PROBLEM DETAILS: Skip the pictures. Reproduce all other material exactly.

SUPPLIED MATERIAL:

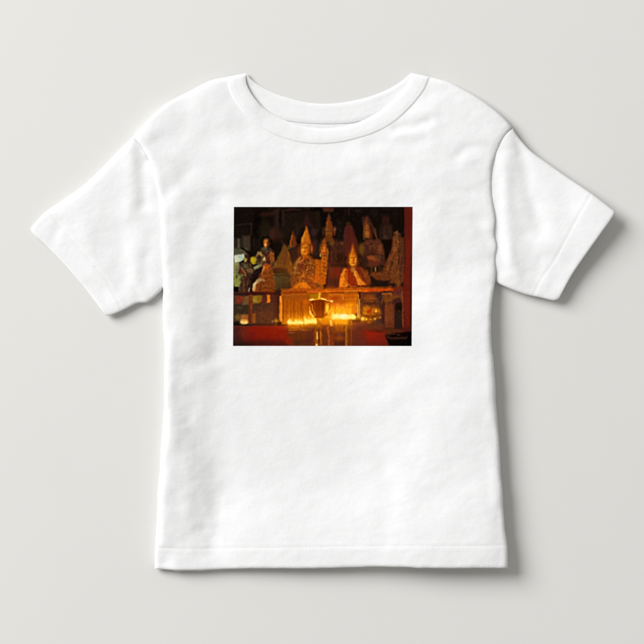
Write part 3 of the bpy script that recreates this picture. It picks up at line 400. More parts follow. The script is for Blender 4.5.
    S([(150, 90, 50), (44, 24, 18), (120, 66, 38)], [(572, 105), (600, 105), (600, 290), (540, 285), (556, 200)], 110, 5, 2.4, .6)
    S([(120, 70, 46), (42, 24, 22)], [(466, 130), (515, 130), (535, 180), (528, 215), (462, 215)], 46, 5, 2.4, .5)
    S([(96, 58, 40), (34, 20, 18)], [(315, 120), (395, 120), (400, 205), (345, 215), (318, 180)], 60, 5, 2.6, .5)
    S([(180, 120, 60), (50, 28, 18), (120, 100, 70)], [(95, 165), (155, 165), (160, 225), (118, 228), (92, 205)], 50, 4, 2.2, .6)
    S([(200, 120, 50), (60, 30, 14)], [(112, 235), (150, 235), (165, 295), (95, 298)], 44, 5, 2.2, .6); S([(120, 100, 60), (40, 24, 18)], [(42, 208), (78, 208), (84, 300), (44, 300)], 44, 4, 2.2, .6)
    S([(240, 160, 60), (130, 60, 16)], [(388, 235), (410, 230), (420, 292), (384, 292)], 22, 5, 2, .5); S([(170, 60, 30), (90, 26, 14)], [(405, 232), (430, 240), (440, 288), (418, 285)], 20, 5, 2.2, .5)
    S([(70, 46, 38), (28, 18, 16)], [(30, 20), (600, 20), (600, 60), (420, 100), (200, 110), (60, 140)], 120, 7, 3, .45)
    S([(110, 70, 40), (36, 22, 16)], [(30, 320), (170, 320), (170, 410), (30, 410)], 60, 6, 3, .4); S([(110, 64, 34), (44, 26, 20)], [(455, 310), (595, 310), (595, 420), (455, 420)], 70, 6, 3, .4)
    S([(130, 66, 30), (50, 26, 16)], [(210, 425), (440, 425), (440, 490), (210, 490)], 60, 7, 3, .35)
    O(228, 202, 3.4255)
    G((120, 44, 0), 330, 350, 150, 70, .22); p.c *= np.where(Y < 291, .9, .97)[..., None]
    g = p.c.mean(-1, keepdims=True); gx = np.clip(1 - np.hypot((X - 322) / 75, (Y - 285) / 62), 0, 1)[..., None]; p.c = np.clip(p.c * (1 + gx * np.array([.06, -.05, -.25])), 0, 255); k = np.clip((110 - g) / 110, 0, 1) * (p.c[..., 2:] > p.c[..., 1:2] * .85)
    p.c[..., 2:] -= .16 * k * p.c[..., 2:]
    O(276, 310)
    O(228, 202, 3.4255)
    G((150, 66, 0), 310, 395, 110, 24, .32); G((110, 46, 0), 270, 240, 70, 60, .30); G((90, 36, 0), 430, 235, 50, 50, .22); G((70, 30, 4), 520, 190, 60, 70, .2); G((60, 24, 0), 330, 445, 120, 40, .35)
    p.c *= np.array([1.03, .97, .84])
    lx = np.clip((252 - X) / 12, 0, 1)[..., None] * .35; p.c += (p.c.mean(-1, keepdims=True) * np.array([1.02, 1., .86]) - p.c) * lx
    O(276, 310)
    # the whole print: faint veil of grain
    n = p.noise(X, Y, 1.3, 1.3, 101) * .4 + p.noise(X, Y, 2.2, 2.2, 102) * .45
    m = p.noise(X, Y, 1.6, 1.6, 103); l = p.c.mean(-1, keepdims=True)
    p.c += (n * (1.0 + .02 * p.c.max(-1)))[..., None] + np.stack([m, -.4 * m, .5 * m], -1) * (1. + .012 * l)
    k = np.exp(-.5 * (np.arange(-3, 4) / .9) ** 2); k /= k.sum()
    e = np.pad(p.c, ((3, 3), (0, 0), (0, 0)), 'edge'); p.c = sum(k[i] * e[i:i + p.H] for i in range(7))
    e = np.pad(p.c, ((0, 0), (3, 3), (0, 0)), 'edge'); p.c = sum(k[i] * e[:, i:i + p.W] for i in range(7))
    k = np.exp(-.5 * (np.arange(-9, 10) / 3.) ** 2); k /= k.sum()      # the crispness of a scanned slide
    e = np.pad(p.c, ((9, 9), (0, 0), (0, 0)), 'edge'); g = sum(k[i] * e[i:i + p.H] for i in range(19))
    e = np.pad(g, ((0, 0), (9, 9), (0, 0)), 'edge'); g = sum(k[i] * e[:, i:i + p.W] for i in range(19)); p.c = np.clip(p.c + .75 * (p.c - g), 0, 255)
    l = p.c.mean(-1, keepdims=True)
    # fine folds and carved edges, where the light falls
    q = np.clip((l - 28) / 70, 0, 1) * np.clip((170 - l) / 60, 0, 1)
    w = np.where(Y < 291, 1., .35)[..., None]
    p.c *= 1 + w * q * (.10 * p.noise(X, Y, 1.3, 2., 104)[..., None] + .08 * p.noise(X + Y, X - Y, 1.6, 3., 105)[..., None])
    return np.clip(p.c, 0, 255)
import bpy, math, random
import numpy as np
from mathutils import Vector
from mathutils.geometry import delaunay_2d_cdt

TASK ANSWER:
Write part 3 of the bpy script that recreates this picture. It picks up at line 400. More parts follow. The script is for Blender 4.5.
    S([(150, 90, 50), (44, 24, 18), (120, 66, 38)], [(572, 105), (600, 105), (600, 290), (540, 285), (556, 200)], 110, 5, 2.4, .6)
    S([(120, 70, 46), (42, 24, 22)], [(466, 130), (515, 130), (535, 180), (528, 215), (462, 215)], 46, 5, 2.4, .5)
    S([(96, 58, 40), (34, 20, 18)], [(315, 120), (395, 120), (400, 205), (345, 215), (318, 180)], 60, 5, 2.6, .5)
    S([(180, 120, 60), (50, 28, 18), (120, 100, 70)], [(95, 165), (155, 165), (160, 225), (118, 228), (92, 205)], 50, 4, 2.2, .6)
    S([(200, 120, 50), (60, 30, 14)], [(112, 235), (150, 235), (165, 295), (95, 298)], 44, 5, 2.2, .6); S([(120, 100, 60), (40, 24, 18)], [(42, 208), (78, 208), (84, 300), (44, 300)], 44, 4, 2.2, .6)
    S([(240, 160, 60), (130, 60, 16)], [(388, 235), (410, 230), (420, 292), (384, 292)], 22, 5, 2, .5); S([(170, 60, 30), (90, 26, 14)], [(405, 232), (430, 240), (440, 288), (418, 285)], 20, 5, 2.2, .5)
    S([(70, 46, 38), (28, 18, 16)], [(30, 20), (600, 20), (600, 60), (420, 100), (200, 110), (60, 140)], 120, 7, 3, .45)
    S([(110, 70, 40), (36, 22, 16)], [(30, 320), (170, 320), (170, 410), (30, 410)], 60, 6, 3, .4); S([(110, 64, 34), (44, 26, 20)], [(455, 310), (595, 310), (595, 420), (455, 420)], 70, 6, 3, .4)
    S([(130, 66, 30), (50, 26, 16)], [(210, 425), (440, 425), (440, 490), (210, 490)], 60, 7, 3, .35)
    O(228, 202, 3.4255)
    G((120, 44, 0), 330, 350, 150, 70, .22); p.c *= np.where(Y < 291, .9, .97)[..., None]
    g = p.c.mean(-1, keepdims=True); gx = np.clip(1 - np.hypot((X - 322) / 75, (Y - 285) / 62), 0, 1)[..., None]; p.c = np.clip(p.c * (1 + gx * np.array([.06, -.05, -.25])), 0, 255); k = np.clip((110 - g) / 110, 0, 1) * (p.c[..., 2:] > p.c[..., 1:2] * .85)
    p.c[..., 2:] -= .16 * k * p.c[..., 2:]
    O(276, 310)
    O(228, 202, 3.4255)
    G((150, 66, 0), 310, 395, 110, 24, .32); G((110, 46, 0), 270, 240, 70, 60, .30); G((90, 36, 0), 430, 235, 50, 50, .22); G((70, 30, 4), 520, 190, 60, 70, .2); G((60, 24, 0), 330, 445, 120, 40, .35)
    p.c *= np.array([1.03, .97, .84])
    lx = np.clip((252 - X) / 12, 0, 1)[..., None] * .35; p.c += (p.c.mean(-1, keepdims=True) * np.array([1.02, 1., .86]) - p.c) * lx
    O(276, 310)
    # the whole print: faint veil of grain
    n = p.noise(X, Y, 1.3, 1.3, 101) * .4 + p.noise(X, Y, 2.2, 2.2, 102) * .45
    m = p.noise(X, Y, 1.6, 1.6, 103); l = p.c.mean(-1, keepdims=True)
    p.c += (n * (1.0 + .02 * p.c.max(-1)))[..., None] + np.stack([m, -.4 * m, .5 * m], -1) * (1. + .012 * l)
    k = np.exp(-.5 * (np.arange(-3, 4) / .9) ** 2); k /= k.sum()
    e = np.pad(p.c, ((3, 3), (0, 0), (0, 0)), 'edge'); p.c = sum(k[i] * e[i:i + p.H] for i in range(7))
    e = np.pad(p.c, ((0, 0), (3, 3), (0, 0)), 'edge'); p.c = sum(k[i] * e[:, i:i + p.W] for i in range(7))
    k = np.exp(-.5 * (np.arange(-9, 10) / 3.) ** 2); k /= k.sum()      # the crispness of a scanned slide
    e = np.pad(p.c, ((9, 9), (0, 0), (0, 0)), 'edge'); g = sum(k[i] * e[i:i + p.H] for i in range(19))
    e = np.pad(g, ((0, 0), (9, 9), (0, 0)), 'edge'); g = sum(k[i] * e[:, i:i + p.W] for i in range(19)); p.c = np.clip(p.c + .75 * (p.c - g), 0, 255)
    l = p.c.mean(-1, keepdims=True)
    # fine folds and carved edges, where the light falls
    q = np.clip((l - 28) / 70, 0, 1) * np.clip((170 - l) / 60, 0, 1)
    w = np.where(Y < 291, 1., .35)[..., None]
    p.c *= 1 + w * q * (.10 * p.noise(X, Y, 1.3, 2., 104)[..., None] + .08 * p.noise(X + Y, X - Y, 1.6, 3., 105)[..., None])
    return np.clip(p.c, 0, 255)
import bpy, math, random
import numpy as np
from mathutils import Vector
from mathutils.geometry import delaunay_2d_cdt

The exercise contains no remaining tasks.